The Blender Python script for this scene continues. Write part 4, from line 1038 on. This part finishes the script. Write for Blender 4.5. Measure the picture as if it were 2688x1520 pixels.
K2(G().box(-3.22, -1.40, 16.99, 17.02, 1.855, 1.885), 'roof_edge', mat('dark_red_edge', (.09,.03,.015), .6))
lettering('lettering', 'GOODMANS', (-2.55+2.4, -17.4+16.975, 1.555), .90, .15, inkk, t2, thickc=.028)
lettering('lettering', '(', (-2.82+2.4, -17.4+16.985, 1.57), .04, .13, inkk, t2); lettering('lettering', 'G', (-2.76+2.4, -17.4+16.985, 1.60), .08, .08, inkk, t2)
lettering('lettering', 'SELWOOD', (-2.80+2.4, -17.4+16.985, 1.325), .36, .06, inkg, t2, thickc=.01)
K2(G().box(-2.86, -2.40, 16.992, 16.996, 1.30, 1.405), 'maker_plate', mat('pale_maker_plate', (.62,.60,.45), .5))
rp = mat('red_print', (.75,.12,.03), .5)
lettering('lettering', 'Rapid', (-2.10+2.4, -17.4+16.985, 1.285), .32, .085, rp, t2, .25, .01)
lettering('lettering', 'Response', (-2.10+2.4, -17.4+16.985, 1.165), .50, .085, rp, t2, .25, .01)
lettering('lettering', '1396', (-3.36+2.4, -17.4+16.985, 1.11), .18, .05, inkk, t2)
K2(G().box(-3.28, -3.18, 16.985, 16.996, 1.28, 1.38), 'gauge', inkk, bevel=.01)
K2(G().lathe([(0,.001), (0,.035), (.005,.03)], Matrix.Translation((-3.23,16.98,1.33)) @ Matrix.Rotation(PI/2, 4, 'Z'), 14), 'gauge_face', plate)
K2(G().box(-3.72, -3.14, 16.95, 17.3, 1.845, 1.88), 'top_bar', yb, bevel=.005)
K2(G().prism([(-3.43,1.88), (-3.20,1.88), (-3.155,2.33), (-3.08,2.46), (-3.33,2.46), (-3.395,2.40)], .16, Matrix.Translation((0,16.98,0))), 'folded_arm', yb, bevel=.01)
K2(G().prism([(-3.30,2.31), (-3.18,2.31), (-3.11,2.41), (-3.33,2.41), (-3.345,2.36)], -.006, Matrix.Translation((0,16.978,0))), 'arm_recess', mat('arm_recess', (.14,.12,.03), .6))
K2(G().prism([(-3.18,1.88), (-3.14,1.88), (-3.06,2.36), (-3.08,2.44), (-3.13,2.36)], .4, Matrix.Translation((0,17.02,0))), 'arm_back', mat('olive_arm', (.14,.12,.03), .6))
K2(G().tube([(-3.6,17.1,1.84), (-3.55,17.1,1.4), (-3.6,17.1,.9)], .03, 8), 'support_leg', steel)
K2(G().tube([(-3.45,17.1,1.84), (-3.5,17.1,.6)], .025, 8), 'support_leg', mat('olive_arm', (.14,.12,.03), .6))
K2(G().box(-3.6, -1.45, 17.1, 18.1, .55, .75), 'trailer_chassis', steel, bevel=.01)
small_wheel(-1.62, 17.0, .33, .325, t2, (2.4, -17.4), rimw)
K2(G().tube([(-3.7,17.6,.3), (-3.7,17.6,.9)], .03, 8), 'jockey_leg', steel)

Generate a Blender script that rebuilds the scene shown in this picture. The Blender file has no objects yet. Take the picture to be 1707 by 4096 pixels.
......
*Description of the task*. Please quote nothing but the lines from the line with "mat('arm_recess', (.14,.12,.03), .6))" through the end of the data above, exactly as written, ends included.

*Task answer*.
K2(G().prism([(-3.30,2.31), (-3.18,2.31), (-3.11,2.41), (-3.33,2.41), (-3.345,2.36)], -.006, Matrix.Translation((0,16.978,0))), 'arm_recess', mat('arm_recess', (.14,.12,.03), .6))
K2(G().prism([(-3.18,1.88), (-3.14,1.88), (-3.06,2.36), (-3.08,2.44), (-3.13,2.36)], .4, Matrix.Translation((0,17.02,0))), 'arm_back', mat('olive_arm', (.14,.12,.03), .6))
K2(G().tube([(-3.6,17.1,1.84), (-3.55,17.1,1.4), (-3.6,17.1,.9)], .03, 8), 'support_leg', steel)
K2(G().tube([(-3.45,17.1,1.84), (-3.5,17.1,.6)], .025, 8), 'support_leg', mat('olive_arm', (.14,.12,.03), .6))
K2(G().box(-3.6, -1.45, 17.1, 18.1, .55, .75), 'trailer_chassis', steel, bevel=.01)
small_wheel(-1.62, 17.0, .33, .325, t2, (2.4, -17.4), rimw)
K2(G().tube([(-3.7,17.6,.3), (-3.7,17.6,.9)], .03, 8), 'jockey_leg', steel)

Generate a Blender script that rebuilds the scene shown in this picture. The Blender file has no objects yet. Take the picture to be 1707 by 4096 pixels.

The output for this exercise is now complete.